Contemporary political crises in Thailand in the past decade─the present─are traditionally conceived
of as crises of political morality. The conservative social forces within the Thai state perceived exPrime
Minister Thaksin Shinawatra and his social and political allies as a major threat to the nation
only because of their lack of political integrity. This chapter contests this political ‘common sense’
perspective and argues against a conservative conception of the world that the crisis of the Thai
state, in fact, is an organic, and also ongoing, crisis. This ‘organic crisis’ view has been constituted for
several structural reasons and should be seen against ‘history’ ─the past─ of the Thai state in both
political economy and social-ideological terrains.

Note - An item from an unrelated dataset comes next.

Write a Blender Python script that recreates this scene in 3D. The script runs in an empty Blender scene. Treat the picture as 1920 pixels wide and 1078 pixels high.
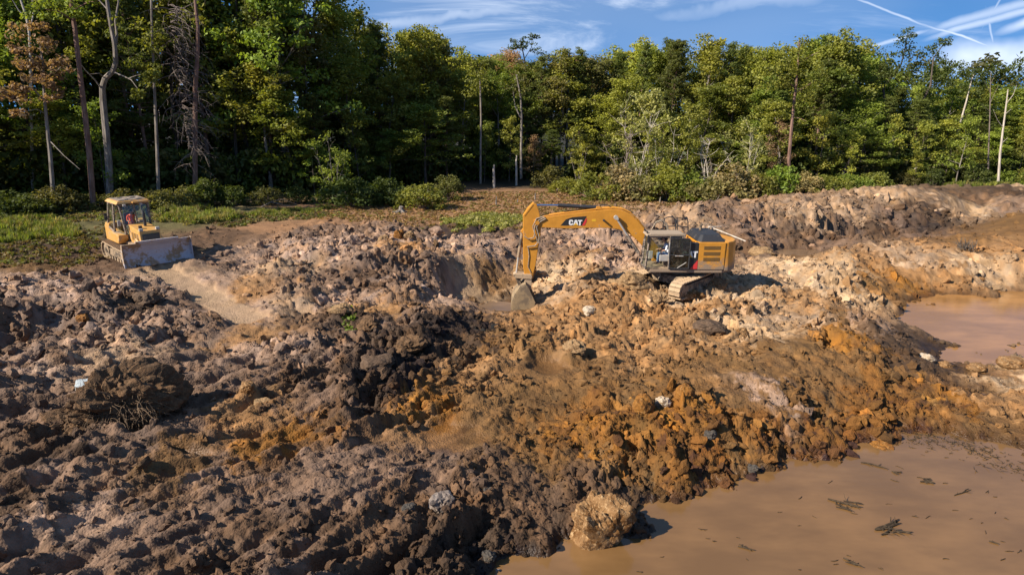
import bpy, bmesh, math, random
import numpy as np
from mathutils import Vector, Matrix, Euler

S = bpy.context.scene
COL = S.collection
rad = math.radians

# ------------------------------------------------------------------ camera, sky, sun, exposure
CAM_H, PITCH, FPX = 8.8, rad(16.0), 1150.0
cd = bpy.data.cameras.new('camera'); cam = bpy.data.objects.new('camera', cd); COL.objects.link(cam)
cam.location = (0, 0, CAM_H); cam.rotation_euler = (math.pi/2 - PITCH, 0, 0)
cd.sensor_width = 36.0; cd.lens = 36.0*FPX/1920.0; cd.clip_start = .1; cd.clip_end = 6000
S.camera = cam

SUN_EL, SHADOW_AZ = rad(37.0), rad(24.0)         # shadows fall to +X and a little to +Y
sd = bpy.data.lights.new('sun', 'SUN'); sd.energy = 5.0; sd.angle = rad(.5); sd.color = (1, .90, .76)
sun = bpy.data.objects.new('sun', sd); COL.objects.link(sun)
_dir = Vector((math.cos(SHADOW_AZ)*math.cos(SUN_EL), math.sin(SHADOW_AZ)*math.cos(SUN_EL), -math.sin(SUN_EL)))
sun.rotation_euler = _dir.to_track_quat('-Z', 'Y').to_euler()

W = bpy.data.worlds.new('World'); S.world = W; W.use_nodes = True
nt = W.node_tree; nt.nodes.clear()
def wn(t, **k):
    n = nt.nodes.new(t)
    for a, b in k.items(): setattr(n, a, b)
    return n
wl = nt.links.new
def wmath(op, a, b=None, c=None, clamp=False):
    n = wn('ShaderNodeMath', operation=op, use_clamp=clamp)
    for i, v in enumerate((a, b, c)):
        if v is None: continue
        if isinstance(v, (int, float)): n.inputs[i].default_value = v
        else: wl(v, n.inputs[i])
    return n.outputs[0]
tc = wn('ShaderNodeTexCoord').outputs['Generated']
vadd = wn('ShaderNodeVectorMath', operation='ADD'); wl(tc, vadd.inputs[0]); vadd.inputs[1].default_value = (0, 0, .30)
vnrm = wn('ShaderNodeVectorMath', operation='NORMALIZE'); wl(vadd.outputs[0], vnrm.inputs[0])
sky = wn('ShaderNodeTexSky', sky_type='NISHITA', sun_disc=False, sun_elevation=SUN_EL,
         sun_rotation=math.atan2(-_dir.x, -_dir.y), altitude=600, air_density=1.0, dust_density=.3, ozone_density=3.5)
wl(vnrm.outputs[0], sky.inputs['Vector'])
hsv = wn('ShaderNodeHueSaturation'); hsv.inputs['Saturation'].default_value = 1.55; hsv.inputs['Value'].default_value = 1.3; wl(sky.outputs[0], hsv.inputs['Color'])
def wdot(vec):
    n = wn('ShaderNodeVectorMath', operation='DOT_PRODUCT'); wl(tc, n.inputs[0]); n.inputs[1].default_value = vec
    return n.outputs['Value']
def wnoise(scale, detail, stretch, rough=.55, dist=0.0):
    m = wn('ShaderNodeMapping'); m.inputs['Scale'].default_value = stretch[:3]; wl(tc, m.inputs['Vector'])
    if len(stretch) > 3: m.inputs['Rotation'].default_value = stretch[3:]
    n = wn('ShaderNodeTexNoise'); n.inputs['Scale'].default_value = scale; n.inputs['Detail'].default_value = detail
    n.inputs['Roughness'].default_value = rough; n.inputs['Distortion'].default_value = dist
    wl(m.outputs[0], n.inputs['Vector']); return n.outputs[0]
def wramp(v, a, b):
    n = wn('ShaderNodeMapRange', interpolation_type='SMOOTHSTEP'); n.inputs[1].default_value = a; n.inputs[2].default_value = b
    wl(v, n.inputs[0]); return n.outputs[0]
def sky_dir(px, py):
    u = (px-960)/FPX; v = (539-py)/FPX
    return Vector((u, math.cos(PITCH)+v*math.sin(PITCH), v*math.cos(PITCH)-math.sin(PITCH))).normalized()
# thin cirrus, then condensation trails lying along great circles
wisp = wramp(wnoise(2.6, 6, (1.0, 1.0, 5.5, 0, .12, 0), .62, .9), .47, .80)
veil = wramp(wnoise(1.3, 3, (1, 1, 4.0)), .42, .70)
mask = wmath('MULTIPLY', wmath('MULTIPLY_ADD', veil, .45, .26), wmath('MULTIPLY_ADD', wisp, .75, .22))
wob = wnoise(9, 4, (1, 1, 1), .6)
def trail(p, q, width, strength, wobble=.012, fuzz=1.0, fade=.03):
    global mask
    a, b = sky_dir(*p), sky_dir(*q)
    n = a.cross(b).normalized(); along = (b - a).normalized()
    d = wmath('ADD', wdot(n), wmath('MULTIPLY', wmath('SUBTRACT', wob, .5), wobble))
    band = wramp(wmath('ABSOLUTE', d), width, width*(1-fuzz))
    s = wdot(along); sa, sb = along.dot(a), along.dot(b)
    m = wmath('MULTIPLY', wramp(s, sa-fade, sa+fade), wramp(s, sb+fade, sb-fade))
    m = wmath('MULTIPLY', wmath('MULTIPLY', band, m), wmath('MULTIPLY_ADD', wob, 1.6, .1))
    mask = wmath('MAXIMUM', mask, wmath('MULTIPLY', m, strength, clamp=True))
trail((1585, -12), (1740, 52), .0026, .5)
trail((1725, 45), (1870, 96), .0024, .5)
trail((1590, 100), (1740, 58), .005, .5)
trail((1735, 62), (2010, -12), .011, .36, .02)
trail((1740, 75), (1990, 8), .008, .4, .02)
trail((1880, -10), (1848, 40), .0022, .45, .008)
trail((1850, 32), (1862, 92), .0022, .45, .008)
trail((1880, 62), (2010, 18), .010, .5, .014, 1.0)
trail((1760, 118), (2050, 118), .034, .55, .04, 1.0)
trail((660, 60), (980, 15), .016, .35, .05, 1.0)
trail((1220, 30), (1560, -10), .022, .28, .06, 1.0)
mixc = wn('ShaderNodeMixRGB'); wl(mask, mixc.inputs[0]); wl(hsv.outputs[0], mixc.inputs[1])
mixc.inputs[2].default_value = (10.5, 11.2, 12.2, 1)
bg = wn('ShaderNodeBackground'); bg.inputs['Strength'].default_value = .062
wl(mixc.outputs[0], bg.inputs['Color'])
wo = wn('ShaderNodeOutputWorld'); wl(bg.outputs[0], wo.inputs['Surface'])

S.view_settings.view_transform = 'Standard'; S.view_settings.look = 'None'
S.view_settings.gamma = 1; S.view_settings.use_curve_mapping = False
S.view_settings.exposure = 1.0
S.render.engine = 'CYCLES'
S.cycles.max_bounces = 6; S.cycles.diffuse_bounces = 3; S.cycles.transparent_max_bounces = 12
S.cycles.use_denoising = True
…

The structural crisis in Thailand should be seen as,
what Gramsci calls, a crisis of hegemony ─that the old is dying and the new cannot be born─ which
contains three crucial underlying crisis-ridden features including social and economic disparity,
overwhelming roles of royalism-nationalism, and harsh applications of the lèse majesté laws. To
overcome the political common sense view of Thaksin held the Thai rightists, and to restore long
term social and political orders of the Thai state, it is necessary to bring these three fundamental
problems to the fore and critically examine, discuss, and debate them. In short, while it might not be
an absolute way to achieve a more just and fairer society for the Thai state, thinking in a ‘Gramscian
way’ is crucial as a first step to critique the conservative common sense view and to imagine, with
hope, for long term solutions to the organic crisis of the Thai state.